How it started: Signs for Bayern Munich for MLS record fee 



How it's going: Champions League & Bundesliga winner 


Bayern Munich paid £9.84m to sign Alphonso Davies when he was just 17 years old. The fee was the highest an MLS club had ever received for a player, and with that deal the expectation was instantly bestowed on Davies' young shoulders. 

It's always a gamble to sign a player before they've completed their development, but Bayern's decision to bring the Canadian to Germany was one of the wisest transfer swoops of recent times. 

The now 19-year-old played a pivotal role last season as the club clinched their eighth consecutive Bundesliga title and won the Champions League for the first time since 2013.

Manchester City 

How it started: Sir Alex Ferguson declares "not in my lifetime"



How it's going: Serial trophy winners and dominant Manchester club

Man City title

Ok, so the Sheikh Mansour revolution at Man City did start before Sir Alex Ferguson's fateful stroke of arrogance, but there is something intrinsically apt about the contrast between his famous quote and subsequent events. 

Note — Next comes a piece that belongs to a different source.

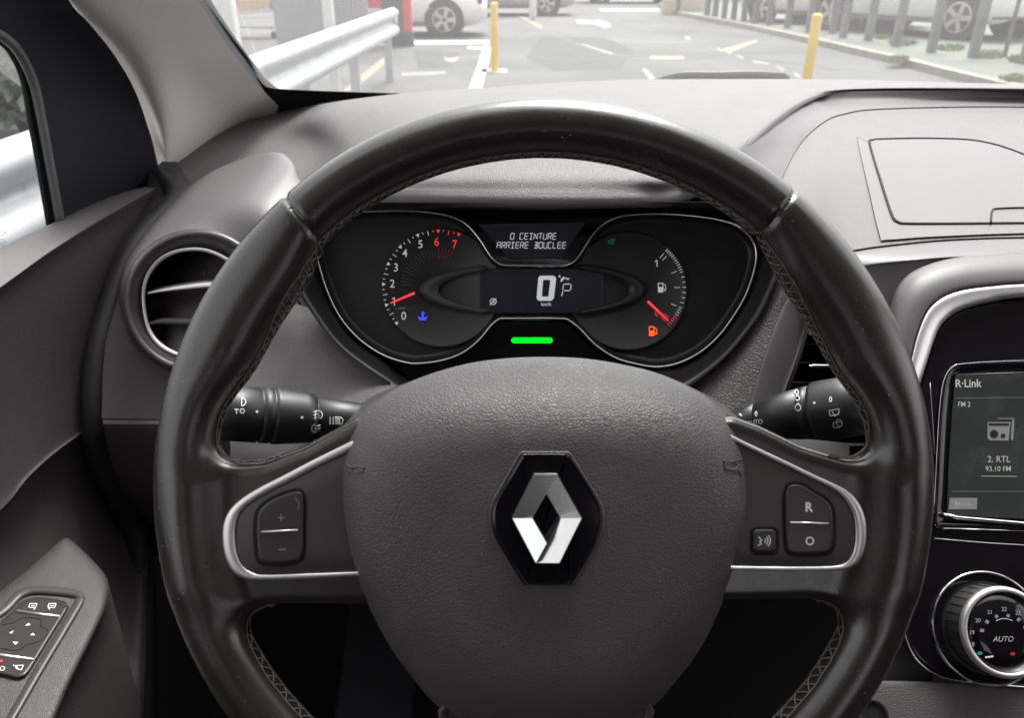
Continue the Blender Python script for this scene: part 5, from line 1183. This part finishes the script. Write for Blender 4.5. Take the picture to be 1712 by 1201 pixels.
# ---- cars
def make_car(name, label, loc, rz, paint, L=4.1, W_=1.76, H=1.45, wr=.32, suv=0, detail=True):
    t = thing(name, label, 'car', (0, 0, 0), 'cars parked outside')
    g = .20 + suv*.06; sh = .90+suv*.12
    st_ = [(-L/2, .45, .72, .62), (-L/2+.06, g+.06, .86, .80), (-L/2+.5, g, sh-.04, .97), (-L/4, g, sh, 1), (0, g, sh+.02, 1), (L/4, g, sh-.02, 1), (L/2-.75, g, sh-.06, .98), (L/2-.25, g+.03, .80+suv*.1, .90), (L/2, g+.14, .62+suv*.1, .66)]
    rows = []
    for x, z0, z1, wd in st_:
        h = W_/2*wd; rows.append([V((x, -h*.86, z0)), V((x, -h, z0+.10)), V((x, -h*1.01, (z0+z1)/2)), V((x, -h*.97, z1-.06)), V((x, -h*.86, z1)), V((x, 0, z1+.03)), V((x, h*.86, z1)), V((x, h*.97, z1-.06)), V((x, h*1.01, (z0+z1)/2)), V((x, h, z0+.10)), V((x, h*.86, z0))])
    rr = [[cr([r[i] for r in rows], 4)[k_] for i in range(11)] for k_ in range((len(rows)-1)*4+1)]
    vs, fs = gridf(rr); fs.append(tuple(range(11))); fs.append(tuple(range((len(rr)-1)*11, len(rr)*11)))
    mk('body', vs, fs, paint, t)
    cab = [(-L/2+.25, sh-.02, .80), (-L/2+.55, H-.07, .70), (-.4, H, .68), (.35, H-.05, .68), (L/2-1.15, sh-.04, .84)]
    rows = []
    for x, z, wd in cab: rows.append([V((x, -W_/2*wd*1.05, min(z, sh)-.03)), V((x, -W_/2*wd, z-.03)), V((x, -W_/2*wd*.85, z)), V((x, 0, z+.02)), V((x, W_/2*wd*.85, z)), V((x, W_/2*wd, z-.03)), V((x, W_/2*wd*1.05, min(z, sh)-.03))])
    vs, fs = gridf([[cr([r[i] for r in rows], 3)[k_] for i in range(7)] for k_ in range(13)]); mk('roof', vs, fs, paint, t)
    for sy in (-1, 1):
        y = sy*W_/2*.885
        q = MB(); q.add([(-L/2+.55, y, sh+.02), (L/2-1.25, y, sh), (.40, y*.90, H-.12), (-.4, y*.88, H-.08), (-L/2+.75, y*.90, H-.14)], [(0, 1, 2, 3, 4)]); q.make('side_window', M['carglass'], t, False)
    q = MB(); q.add([(L/2-1.12, -.62, sh), (L/2-1.12, .62, sh), (.42, .52, H-.08), (.42, -.52, H-.08)], [(0, 1, 2, 3)]); q.make('windscreen', M['carglass'], t, False)
    q = MB(); q.add([(-L/2+.22, -.6, sh+.03), (-L/2+.22, .6, sh+.03), (-L/2+.52, .52, H-.12), (-L/2+.52, -.52, H-.12)], [(0, 1, 2, 3)]); q.make('rear_window', M['carglass'], t, False)
    for sx in (-L/2+.80, L/2-.82):
        for sy in (-1, 1):
            c_ = V((sx, sy*(W_/2-.19), wr)); ax = V((0, sy, 0))
            w_ = lathe('wheel', c_, ax, [(wr*.6, -.02), (wr, 0), (wr*1.0, .17), (wr*.93, .19), (wr*.70, .195)], M['tyre'], t, 32)
            a_ = lathe('arch', c_, ax, [(wr*1.16, .05), (wr*1.18, .196), (wr*1.10, .199)], M['tyre'], t, 32)
            q = MB()
            for k_ in range(5):
                an = 2*pi*k_/5; dr = V((cos(an), 0, sin(an))); pr_ = V((-sin(an), 0, cos(an))); cc = c_+ax*.205
                q.add([cc+pr_*.03, cc+dr*wr*.66+pr_*.045, cc+dr*wr*.66-pr_*.045, cc-pr_*.03], [(0, 1, 2, 3)])
            q.make('rim', M['alloy'], w_, False)
            o2 = lathe('rim_edge', c_, ax, [(wr*.70, .197), (wr*.68, .205), (wr*.62, .203)], M['alloy'], w_, 32, cap=False)
    q = MB(); 
    for sy in (-1, 1): box(q, (0, sy*W_/2*.985, g+.05), L*.45, .03, .09)
    q.make('sill', M['anthra'], t, False)
    for sy in (-1, 1):
        q = MB(); box(q, (L/2-.14, sy*W_/2*.66, .68+suv*.08), .16, .30, .13); o = q.make('headlight', M['carglass'], t, False); bevel(o, .04)
        q = MB(); box(q, (-L/2+.09, sy*W_/2*.72, .78+suv*.08), .10, .22, .16); o = q.make('tail_light', M['redpaint'], t, False); bevel(o, .03)
    q = MB(); box(q, (-L/2-.0, 0, .50), .02, .52, .12); q.make('number_plate', M['white'], t, False)
    t.location = loc; t.rotation_euler = (0, 0, rz)
    return t
gA = G(745, 63)
make_car('parked_car', 'white hatchback whose front wheel shows beside the red portal post', (gA.x-1.25, gA.y+.9, 0), 0, M['white'], L=4.1, wr=.33)
gB = G(915, 27)
make_car('parked_car', 'white and silver car parked behind the left yellow bollard', (gB.x-1.25, gB.y+1.0, 0), 0, M['silverc'], wr=.33)
gB2 = G(783, 27)
make_car('parked_car', 'white car in the back row above the hatchback', (gB2.x-1.6, gB2.y+2.2, 0), 0, M['white'], wr=.33)
gC = G(1590, 76)
make_car('parked_car', 'silver and white off-road car seen between the grey posts at the right edge', (gC.x+.08, gC.y+1.63, .09), -1.05, M['white'], L=4.4, wr=.37, suv=1, H=1.7)
gD = G(1437, 55)
make_car('parked_car', 'small white car between the posts right of the yellow bollard', (gD.x-.11, gD.y+1.55, .09), -.9, M['white'], wr=.31)
gE = G(1290, 30)
make_car('parked_car', 'pale silver car farther back behind the row of posts', (gE.x+3.5, gE.y+14, .09), .1, M['silverc'], wr=.32)
gF = G(1055, 4)
make_car('parked_car', 'distant white car at the far end of the lane', (gF.x, gF.y, 0), 0, M['white'], wr=.32)
# ---- grey posts along the pavement
def gpost(x, y, label, wd=.15, m='post', h=1.5):
    t = thing('fence_post', label, 'post', (x, y, .096), 'grey posts along the pavement')
    q = MB(); b_ = V((x, y, .096)); box(q, b_+V((0, 0, h/2)), wd, wd*.8, h); o = q.make('shaft', M[m], t, False); bevel(o, .01)
    q = MB(); q.add([b_+V(p) for p in ((-wd/2, -wd*.4, h), (wd/2, -wd*.4, h), (wd/2, wd*.4, h), (-wd/2, wd*.4, h), (0, 0, h+.06))], [(0, 1, 4), (1, 2, 4), (2, 3, 4), (3, 0, 4)]); q.make('cap', M['anthra'], t, False)
    return t
pts_ = [(1712, 106), (1626, 96), (1556, 87), (1497, 77), (1451, 67), (1409, 62), (1391, 55), (1352, 53), (1316, 46), (1285, 41), (1262, 38), (1243, 35), (1226, 32), (1210, 30), (1195, 27), (1182, 25)]
ordn = ['nearest', 'second nearest', 'third nearest', 'fourth nearest', 'fifth nearest', 'sixth nearest', 'seventh nearest', 'eighth nearest', 'ninth nearest', 'tenth nearest', 'eleventh nearest', 'twelfth nearest', 'thirteenth nearest', 'fourteenth nearest', 'fifteenth nearest', 'farthest']
for (x, y), s in zip(pts_, ordn):
    g_ = G(x, y, .096); gpost(g_.x, g_.y, s+' grey square post in the row along the pavement', .125 if x > 1200 else .14)
g_ = G(1679, 95, .096); t = thing('sign_post', 'thin dark post with a crossbar between the nearest grey posts', 'post', g_)
lathe('shaft', g_, V((0, 0, 1)), [(.03, 0), (.03, 1.6)], M['anthra'], t, 16); q = MB(); box(q, g_+V((0, 0, .52)), .62, .03, .04); q.make('crossbar', M['anthra'], t, False)
q = MB()
random.seed(3)
for cx, cy, rx_, ry_ in ((1588, 81, 26, 5), (1655, 92, 28, 7), (1510, 72, 25, 5), (1500, 100, 18, 3), (1705, 100, 20, 6), (1480, 63, 20, 3), (1700, 133, 30, 5)):
    for _ in range(420):
        a_ = random.uniform(0, 2*pi); r_ = sqrt(random.random()); b_ = G(cx+rx_*r_*cos(a_), cy+ry_*r_*sin(a_), .096)
        an = random.uniform(0, pi); w_ = V((cos(an), sin(an), 0))*.012; h = random.uniform(.02, .07); ln = V((random.uniform(-.05, .05), random.uniform(-.05, .05), h))
        q.add([b_-w_, b_+w_, b_+ln], [(0, 1, 2)])
o = q.make('grass', M['grass'], None, False); o['kind'] = 'stuff'; tag(o, 'tufts of green grass growing around the grey posts', 'grass')
# far beige wall and dark pole
bw = thing('boundary_wall', 'low beige wall at the far end where the posts begin', 'wall', G(1135, 23))
y_ = G(1135, 23).y
wbox('wall', 1104, 1176, y_, 0, 1.4, .2, M['beige'], bw); wbox('coping', 1103, 1177, y_-.03, 1.4, 1.47, .26, M['kerb'], bw)
t = thing('dark_pole', 'thin dark pole in front of the beige wall', 'pole', G(1133, 24)); lathe('shaft', G(1133, 24), V((0, 0, 1)), [(.06, 0), (.05, 3)], M['anthra'], t, 12)
t = thing('white_bollard', 'short white rounded bollard beside the silver car', 'bollard', G(891, 33)); lathe('shaft', G(891, 33), V((0, 0, 1)), [(.03, 0), (.10, .12), (.10, 1.2), (.05, 1.25), (.005, 1.26)], M['white'], t, 16)
# building block and trees around, giving the glass something to mirror
bd = thing('store_building', 'long pale retail building across the car park', 'building', (0, 60, 0))
q = MB(); box(q, (-5, 66, 3), 90, 12, 6); q.make('wall', M['beige'], bd, False)
q = MB(); box(q, (-5, 66, 6.2), 91, 13, .5); q.make('parapet', M['wallgrey'], bd, False)
for k_ in range(12):
    q = MB(); box(q, (-44+k_*7, 59.95, 1.8), 4, .12, 2.6); q.make('window', M['carglass'], bd, False)
def shrub(x, y, h, label, R=1.1):
    t = thing('shrub', label, 'shrub', (x, y, 0)); q = MB(); c_ = V((x, y, h*.55))
    for _ in range(1500):
        d = V((random.gauss(0, 1), random.gauss(0, 1), random.gauss(0, 1))).normalized()*random.uniform(.4, 1)**.5; p = c_+V((d.x*R, d.y*R, d.z*h*.5)); u = V((random.gauss(0, 1), random.gauss(0, 1), random.gauss(0, 1))).normalized(); v_ = u.orthogonal().normalized()
        s = random.uniform(.04, .09); q.add([p-u*s, p+v_*s*.5, p+u*s, p-v_*s*.5], [(0, 1, 2, 3)])
    q.make('crown', M['leaf'], t, False)
    q = MB()
    for k_ in range(5): tube(q, [V((x, y, 0)), V((x+random.uniform(-.5, .5)*R, y+random.uniform(-.5, .5)*R, h*.8))], [.03, .01], 6)
    q.make('stem', M['bark'], t)
sb = PX(22, 150, -4.2); shrub(sb.x, sb.y, 1.35, 'dark green shrub seen through the side window beyond the barrier', .55)
sb = PX(-60, 150, -5.0); shrub(sb.x, sb.y, 1.5, 'larger dark shrub behind the first, mostly outside the side window', .8)
print('verts', sum(len(o.data.vertices) for o in D.objects if o.type == 'MESH'))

Not only does it make for a fitting comparison, equally it demonstrates that there was a time when doubts over City's potential to assimilate into the established elite pervaded popular opinion. Nobody could buy their way to the top. It wasn't that easy. 

In 2009, when asked if Man United would ever head into a derby fixture as underdogs, Sir Alex cast out the fishing rod in search of hungry bait: "not in my lifetime". 

Eleven years later and the Red Devils' "noisy neighbours" boast a trophy cabinet comprising of four Premier League titles, two FA Cup and five League Cups. 

City's aggressive spending strategies, which have seen them embroiled in controversy regarding UEFA's FFP rules, have not won them too many admirers along the way, but their attractive brand of football is difficult to dismiss. 

And having finished above their fierce local rivals for seven consecutive seasons - every season since Ferguson's retirement - it's fair to say that red has become synonymous with underdog in Manchester for the very first time.